Bridget Jones,

funny as ever

Amy Scribner | BookPage® - November 2013


Bridget Jones aficionados will be thrilled that, after 14 years, there is a new installment about the adventures of this irrepressible British woman with a zest for life and wine.

They may be less enthused to find out that Bridget is no longer with her love Mark Darcy (played to perfection—and with a wink to Pride and Prejudice—by Colin Firth in the movie). I won’t ruin things by explaining exactly why Bridget is single again. Suffice it to say, she is heartbroken, and must hold things together for her two young children.

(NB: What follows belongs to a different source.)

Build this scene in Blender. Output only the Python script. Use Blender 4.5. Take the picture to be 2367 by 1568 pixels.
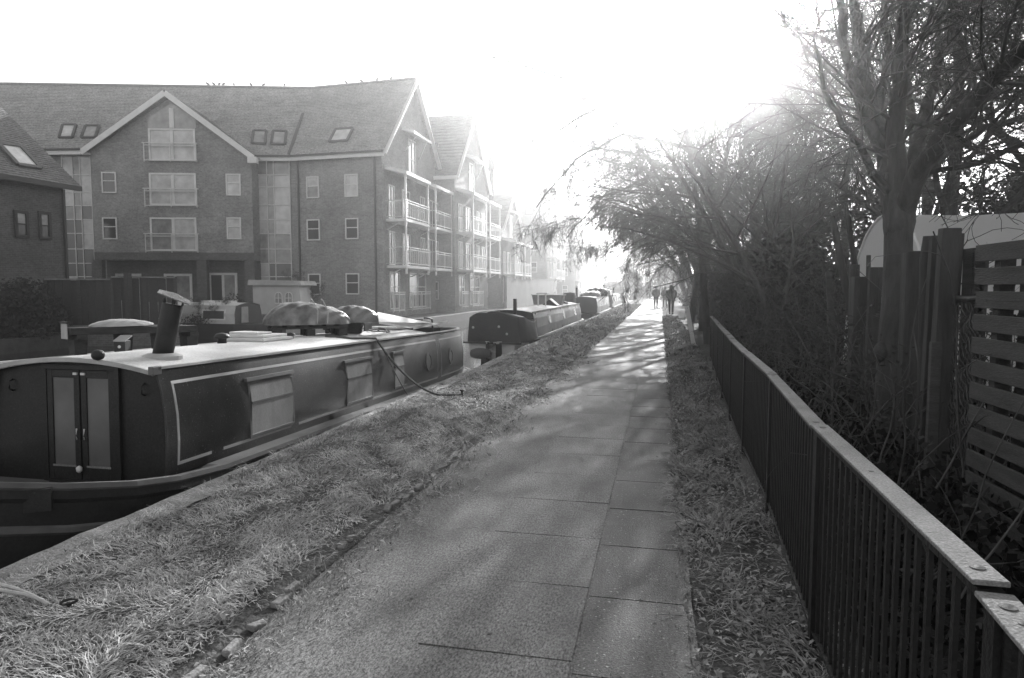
import bpy, math, random
import numpy as np
from mathutils import Vector, Matrix

R = math.radians
rnd = random.Random(7)
nr = np.random.default_rng(11)
for _o in list(bpy.data.objects):
    bpy.data.objects.remove(_o)
SC = bpy.context.scene
COL = SC.collection

# ------------------------------------------------------------------ camera, light, exposure
CAM = Vector((0.0, 0.0, 1.6))
PITCH, YAW = 4.24, 12.18            # degrees down / degrees to the canal side
cd = bpy.data.cameras.new('camera')
cam = bpy.data.objects.new('camera', cd)
COL.objects.link(cam)
cam.location = CAM
cam.rotation_euler = (R(90 - PITCH), 0, R(YAW))
cd.lens, cd.sensor_width = 24.0, 36.0
cd.clip_start, cd.clip_end = 0.05, 1500
SC.camera = cam

SUN_EL, SUN_AZ = 20.0, 5.0           # degrees up; degrees to the right of the path direction (+Y)
w = bpy.data.worlds.new('World')
SC.world = w
w.use_nodes = True
wn, wl = w.node_tree.nodes, w.node_tree.links
wn.clear()
sky = wn.new('ShaderNodeTexSky')
sky.sky_type = 'NISHITA'
sky.sun_disc = False
sky.sun_elevation = R(SUN_EL)
sky.sun_rotation = R(SUN_AZ)
sky.air_density, sky.dust_density, sky.ozone_density = 1.2, 2.2, 1.0
bw = wn.new('ShaderNodeRGBToBW')
bg = wn.new('ShaderNodeBackground')
bg.inputs['Strength'].default_value = 0.12
wo = wn.new('ShaderNodeOutputWorld')
wl.new(sky.outputs[0], bw.inputs[0])
wl.new(bw.outputs[0], bg.inputs[0])
wl.new(bg.outputs[0], wo.inputs[0])

sl = bpy.data.lights.new('sun', 'SUN')
sl.energy, sl.angle, sl.color = 5.0, R(0.55), (1, 1, 1)
sun = bpy.data.objects.new('sun', sl)
COL.objects.link(sun)
_sd = Vector((math.sin(R(SUN_AZ)) * math.cos(R(SUN_EL)), math.cos(R(SUN_AZ)) * math.cos(R(SUN_EL)), math.sin(R(SUN_EL))))
sun.rotation_euler = _sd.to_track_quat('Z', 'Y').to_euler()
sun.location = (4, 40, 16)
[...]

In Bridget Jones: Mad About the Boy, Bridget is starting over again in a dating world that has moved mostly online. Like the previous Bridget books, this one is written as Bridget’s scribbled journal entries, but she now also Tweets (often drunkenly) and texts (also drunkenly). “The fantastic thing about texting is that it allows you to have an instant, intimate emotional relationship without taking up any time whatsoever or involving meetings or arrangements or any of the complicated things which take place in the boring old non-cyber world,” Bridget muses without a trace of irony.

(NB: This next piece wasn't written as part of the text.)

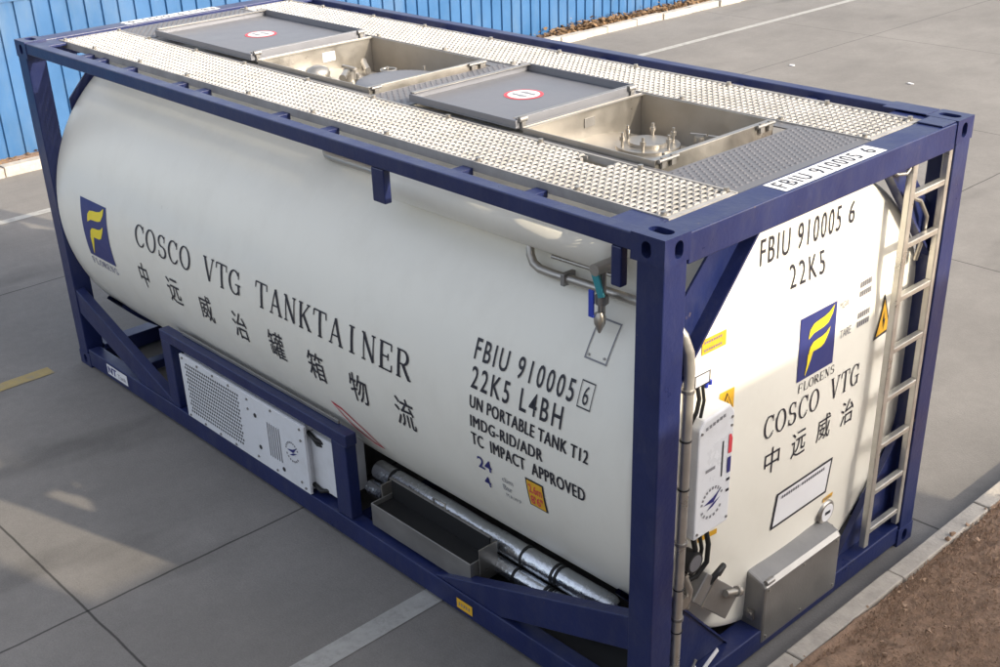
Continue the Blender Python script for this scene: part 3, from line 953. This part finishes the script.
# hinge studs on the near ends of the boxes
for y in (.77, .84, 1.53, 1.60):
    part('hinge', lambda q: (q.box(5.384, 5.398, y, y + .03, 2.565, 2.615), q.cyl((5.392, y - .02, 2.60), (5.392, y + .05, 2.60), .010, 10)), STEELD, 0)
for y in (.77, 1.53, 1.60):
    part('hinge', lambda q: (q.box(3.224, 3.238, y, y + .03, 2.565, 2.61), q.cyl((3.232, y - .02, 2.60), (3.232, y + .05, 2.60), .010, 10)), STEELD, 0)
# fixing clips along the walkway edges
for x in (.30, .75, 1.4, 2.0, 2.7, 3.35, 4.0, 4.7, 5.35, 5.84):
    for y in (.250, .672, 1.766, W - .250):
        part('fixing_clip', lambda q: q.cyl((x, y, ZG - .01), (x, y, ZG + .012), .013, 10), STEEL, 0)

# ---- number plates on the end rails
def top_label(sign):
    cx = 5.981 if sign > 0 else .077
    z = 2.5845
    F = lambda off: (lambda u, v: Vector((cx - sign * v, YC + .01 + sign * u, z + off)))
    sheet(rect(-.405, .405, -.062, .062), F(0), 'number_plate', PALE, root, 1)
    place(fit(text_bm('FBIU 910005', 1.25), -.375, .245, -.042, .045), F(.002), 'lettering', INK, root, 1)
    place(fit(text_bm('6'), .315, .362, -.040, .045), F(.002), 'lettering', INK, root, 1)
top_label(1); top_label(-1)

# ---- ladder
lad = part('ladder', lambda q: (q.box(6.012, 6.048, 1.900, 1.945, .175, 2.50), q.box(6.012, 6.048, 2.245, 2.282, .175, 2.50)), LADDER, .004)
for z in (2.28, 2.015, 1.722, 1.42, 1.128, .83, .535, .272):
    part('rung', lambda q: q.box(6.010, 6.046, 1.9455, 2.2445, z - .016, z + .016), LADDER, .004, lad)
    # keep the rung local to the ladder
part('ladder_hook', lambda q: q.tube([(6.03, 1.93, 2.45), (6.03, 1.87, 2.41), (6.02, 1.80, 2.42), (5.99, 1.76, 2.45)], .009, 8), STEELD, 0)

# ---- heater unit on the near flank
hu = part('heater_unit', lambda q: q.box(1.765, 3.235, .022, .29, .178, .655), BOXW, .006)
part('end_cover', lambda q: q.box(3.2355, 3.50, .06, .28, .205, .600), BOXW, .010, hu)
hp = MB(); hp.box(1.760, 3.265, .0, .0195, .172, .662)
fp = hp.build('cover_panel', BOXW, hu, .002)
# perforated grille: flat dark discs on the cover, the shade inside the holes painted in
q = MB()
for i in range(25):
    for j in range(14):
        x = 1.83 + i * .0275 + (.0137 if j % 2 else 0); z = .235 + j * .0285
        q.add([(x + .0098 * math.cos(R(a)), -.0012, z + .0098 * math.sin(R(a))) for a in range(0, 360, 45)], [tuple(range(8))])
q.build('grille', DARK, hu, recalc=False)
for x, z in [(1.80 + .2 * k, .642) for k in range(4)] + [(1.80 + .2 * k, .192) for k in range(4)] + [(2.62, .62), (2.62, .55), (2.90, .64), (3.22, .63), (3.22, .55), (2.68, .215), (2.90, .20), (3.22, .20), (3.18, .23)]:
    part('rivet', lambda q: q.cyl((x, .0, z), (x, -.006, z), .009, 10), STEELD, 0, hu)
q = MB()
for x, z in ((2.70, .53), (2.72, .30), (2.98, .24)): q.cyl((x, -.0005, z), (x, -.003, z), .016, 14)
q.build('vent_hole', DARK, hu)  # thin dark discs on the cover, painted shade of small holes
def wallm(y): return lambda u, v: Vector((u, y, v))
for j in range(6):
    place(flat_mesh([rect(2.86 + .0, 3.00, .31 + .04 * j, .325 + .04 * j)] if 0 else [rect(2.835 + .026 * j, 2.845 + .026 * j, .285, .535)]), wallm(-.0025), 'small_print', SILINK, hu, 9)
def round_logo(c0, c1, r, f, parent):
    ps = []
    for a in range(20, 170, 16):
        ps.append([(c0 + rr * math.cos(R(a + d)), c1 + rr * math.sin(R(a + d))) for rr, d in ((r * .82, 0), (r, 0), (r, 9), (r * .82, 9))])
    for a in range(200, 340, 20):
        ps.append([(c0 + rr * math.cos(R(a + d)), c1 + rr * math.sin(R(a + d))) for rr, d in ((r * .82, 0), (r, 0), (r, 11), (r * .82, 11))])
    place(flat_mesh(ps), f, 'emblem', SILINK, parent, 9)
    place(flat_mesh([[(c0 - r * .75, c1 + r * .05), (c0 + r * .1, c1 + r * .28), (c0 + r * .75, c1 + r * .62), (c0 + r * .15, c1 - r * .05)],
                     [(c0 - r * .45, c1 - r * .42), (c0 + r * .12, c1 - r * .08), (c0 + r * .75, c1 + r * .1), (c0 + r * .1, c1 - r * .3)]]), f, 'emblem', INKB, parent, 9)
round_logo(3.105, .42, .075, wallm(-.0025), hu)
part('cable', lambda q: (q.tube([(3.24, .05, .60), (3.32, .04, .58), (3.40, .09, .55), (3.44, .16, .50)], .014, 8), q.tube([(3.24, .07, .56), (3.33, .05, .545), (3.42, .11, .52)], .012, 8), q.tube([(3.24, .05, .22), (3.33, .04, .21), (3.42, .10, .23)], .015, 8)), BLACK, 0, hu)
part('connector', lambda q: (q.cyl((3.236, .10, .40), (3.262, .10, .40), .018, 12), q.cyl((3.236, .12, .30), (3.275, .12, .30), .024, 12)), BLACK, 0, hu)

# ---- document bin and insulated pipes
tb = part('tool_bin', lambda q: (q.box(3.84, 4.73, .050, .058, .195, .350), q.box(3.84, 3.848, .0585, .215, .195, .350), q.box(4.722, 4.73, .0585, .215, .195, .350),
                               q.box(3.8485, 4.7215, .0585, .215, .195, .203)), STEELD, .003)
part('back_plate', lambda q: (q.box(3.84, 4.73, .2155, .222, .195, .455), q.box(3.84, 4.73, .200, .215, .451, .459)), STEELD, .002, tb)
part('liner', lambda q: q.box(3.85, 4.72, .206, .2145, .204, .448), BLACK, 0, tb)
part('liner', lambda q: q.box(3.85, 4.72, .06, .205, .204, .318), BLACK, 0, tb)
part('bracket', lambda q: q.box(4.745, 4.753, .10, .235, .21, .43), STEEL, .002, tb)
part('bracket', lambda q: q.box(3.815, 3.825, .15, .23, .24, .42), STEEL, .002, tb)
part('handle', lambda q: q.tube([(4.24, .212, .458), (4.24, .212, .49), (4.34, .212, .49), (4.34, .212, .458)], .006, 8), STEEL, 0, tb)
def pipe_run(y, z, r, x0, x1):
    p = part('insulated_pipe', lambda q: q.tube([(x0, y, z)] + [(x0 + (x1 - x0) * i / 12, y + random.uniform(-.002, .002), z + random.uniform(-.002, .002)) for i in range(1, 12)] + [(x1, y, z), (x1 + .03, y + .01, z)], [r] * 12 + [r, r * .6], 24), FOIL, 0)
    for x in (3.72, 4.88, 5.115, 5.145):
        part('band', lambda q: q.cyl((x, y, z), (x + .016, y, z), r + .004, 24), BLACK, 0, p)
pipe_run(.335, .340, .062, 3.56, 5.52)
pipe_run(.258, .250, .048, 3.56, 5.46)
part('cladding_clip', lambda q: q.prism([(5.62, .20), (5.60, .33), (5.66, .36), (5.86, .16)], lambda u, v: (u, .34, v), lambda u, v: (u, .345, v)), FOIL, 0)
part('dark_sheet', lambda q: q.box(3.7, 5.9, .13, .55, .11, .118), DARK, 0)  # flat dark sheet laid under the bin and pipes

# ---- stickers on the bottom rail
sheet(rect(.485, .815, .058, .148), wallm(.001), 'maker_plate', PALE, root, 9)
place(fit(text_bm('NT', 1, .03), .505, .640, .075, .135), wallm(-.001), 'lettering', INKB, root, 9)
place(fit(text_bm('Tank'), .660, .795, .080, .115), wallm(-.001), 'lettering', SILINK, root, 9)
sheet(rect(4.655, 4.785, .052, .118), wallm(.001), 'yellow_plate', ORANGE, root, 9)
place(flat_mesh([rect(4.675 + .02 * j, 4.683 + .02 * j, .075, .095) for j in range(5)]), wallm(-.001), 'small_print', SILINK, root, 9)

# ---- upper flank: covered duct, air pipe and valve
part('covered_duct', lambda q: q.tube([(3.90, .33, 2.31), (3.905, .33, 2.31), (3.92, .33, 2.31), (3.95, .33, 2.31), (5.52, .33, 2.31), (5.54, .33, 2.31)], [.03, .075, .095, .103, .103, .06], 28), WHITE, 0)
part('air_pipe', lambda q: q.tube([(5.00, .33, 2.26), (5.005, .29, 2.22), (5.015, .28, 2.18), (5.04, .275, 2.145), (5.09, .27, 2.13), (5.17, .27, 2.128), (5.9, .27, 2.15)], .022, 14), STEEL, 0)
part('air_pipe', lambda q: q.tube([(5.17, .27, 2.215), (5.60, .27, 2.225)], .010, 10), STEEL, 0)
part('pipe_clamp', lambda q: q.box(5.25, 5.275, .24, .32, 2.10, 2.16), STEELD, .003)
part('air_pipe', lambda q: q.tube([(3.12, .47, 2.27), (3.16, .45, 2.26), (3.22, .44, 2.26), (3.90, .38, 2.29)], .024, 12), STEEL, 0)
av = part('air_valve', lambda q: q.cyl((5.555, .195, 2.27), (5.555, .19, 2.06), .018, 14), STEEL, 0)
part('valve_body', lambda q: q.cyl((5.555, .14, 2.29), (5.555, .27, 2.29), .028, 14), STEEL, 0, av)
part('nut', lambda q: q.cyl((5.56, .185, 2.12), (5.56, .185, 2.16), .032, 6), STEELD, 0, av)
part('handle', lambda q: q.bar((5.545, .150, 2.285), (5.595, .147, 2.17), .040, .010, (0, 1, 0)), TEAL, .002, av)
part('handle', lambda q: q.bar((5.535, .145, 2.19), (5.535, .145, 2.06), .030, .010, (0, 1, 0)), BLUEP, .002, av)
part('spout', lambda q: q.tube([(5.558, .175, 2.08), (5.562, .172, 2.06), (5.565, .168, 2.03), (5.566, .165, 1.985)], [.022, .028, .026, .005], 12), STEEL, 0, av)
eb = part('elbow', lambda q: q.tube([(5.84, .30, 2.36), (5.85, .28, 2.28), (5.87, .27, 2.16)], .026, 12), STEEL, 0)
part('flange', lambda q: q.cyl((5.83, .22, 2.29), (5.83, .30, 2.29), .05, 14), STEEL, 0, eb)

# ---- end-frame equipment: drain pipe by the near post
dp = part('drain_pipe', lambda q: q.tube([(5.96, .150, 2.19), (5.99, .160, 2.17), (6.02, .185, 2.11), (6.035, .207, 2.03), (6.038, .215, 1.95), (6.038, .215, 1.85), (6.04, .205, .25)], [.012, .020, .025, .026, .026, .025, .024], 18), LADDER, 0)
for z in (1.84, 1.05, .62):
    part('pipe_clamp', lambda q: q.cyl((6.039, .211, z), (6.039, .211, z + .016), .030, 14), STEELD, 0, dp)
cb = part('control_box', lambda q: q.prism([(.325, 1.0), (.585, 1.0), (.585, 1.60), (.55, 1.645), (.36, 1.63), (.325, 1.59)], lambda u, v: (5.93, u, v), lambda u, v: (6.025, u, v)), BOXW, .010)
def endm(x): return lambda u, v: Vector((x, u, v))
place(flat_mesh([rect(.385, .455, 1.345, 1.362)]), endm(6.027), 'small_print', SILINK, cb, 9)
place(flat_mesh([rect(.502, .512, 1.28, 1.47)]), endm(6.027), 'slot', DARK, cb, 9)
place(flat_mesh([[(.548, 1.385), (.575, 1.385), (.575, 1.46), (.565, 1.485), (.548, 1.49)]]), endm(6.028), 'switch', RED, cb, 9)
place(flat_mesh([rect(.546, .572, 1.28, 1.365)]), endm(6.028), 'switch', INKB, cb, 9)
place(flat_mesh([rect(.548, .572, 1.235, 1.25), rect(.548, .572, 1.175, 1.19)]), endm(6.027), 'small_print', INK, cb, 9)
round_logo(.445, 1.165, .085, endm(6.027), cb)
place(flat_mesh([rect(.37 + .025 * j, .388 + .025 * j, 1.575 + .004 * j, 1.592 + .004 * j) for j in range(6)]), endm(6.027), 'small_print', SILINK, cb, 9)
jb = part('switch_box', lambda q: q.box(5.93, 6.0, .305, .415, 1.80, 1.865), BOXW, .004)
place(flat_mesh(outline(rect(.306, .414, 1.801, 1.864), rect(.312, .408, 1.807, 1.858))), endm(6.0015), 'edge_line', INK, jb, 9)
part('cable', lambda q: (q.tube([(5.99, .34, 1.80), (6.0, .345, 1.74), (6.0, .33, 1.68), (5.99, .30, 1.62)], .010, 8), q.tube([(5.99, .375, 1.80), (6.0, .38, 1.72), (6.0, .36, 1.64)], .008, 8)), BLACK, 0)
part('plug', lambda q: (q.cyl((5.99, .40, 1.80), (5.99, .40, 1.775), .012, 8), q.cyl((5.99, .43, 1.80), (5.99, .43, 1.78), .010, 8)), BLUEP, 0)
part('hose', lambda q: (q.tube([(5.98, .37, 1.0), (6.0, .375, .92), (6.0, .37, .86), (5.98, .33, .80)], .013, 8), q.tube([(5.98, .42, 1.0), (6.0, .425, .90), (5.99, .42, .80), (5.97, .38, .75)], .010, 8), q.tube([(5.98, .47, 1.0), (6.0, .475, .90), (6.0, .47, .80), (5.98, .42, .73), (5.96, .36, .72)], .013, 8)), BLACK, 0)
gg = part('pressure_gauge', lambda q: q.cyl((5.95, .355, .86), (6.02, .355, .86), .055, 24), BLACK, 0)
place(flat_mesh([[(.355 + .044 * math.cos(R(a)), .86 + .044 * math.sin(R(a))) for a in range(0, 360, 15)]]), endm(6.0215), 'dial', LIDM, gg, 9)
part('fitting', lambda q: (q.tube([(5.97, .33, .78), (6.0, .34, .70), (5.99, .33, .60)], .022, 12), q.cyl((5.96, .29, .66), (6.02, .29, .66), .035, 14)), STEEL, 0)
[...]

Some things never change: Bridget’s raucous old pals Tom and Jude are still around, as funny and loyal as ever, and Daniel Cleaver, Bridget’s old fling and godfather to her children, makes a few appearances to toss some of his trademark double entendres her way. But Helen Fielding, to her credit, has evolved Bridget from a navel-gazing 30-something whose biggest worry was caloric intake to a (fairly) responsible mother who is lonely and overwhelmed. It’s not surprising that Bridget Jones: Mad About the Boy is deeply funny and compulsively readable. What is unexpected is how poignant it is in its exploration of love, loss and the courage to try again.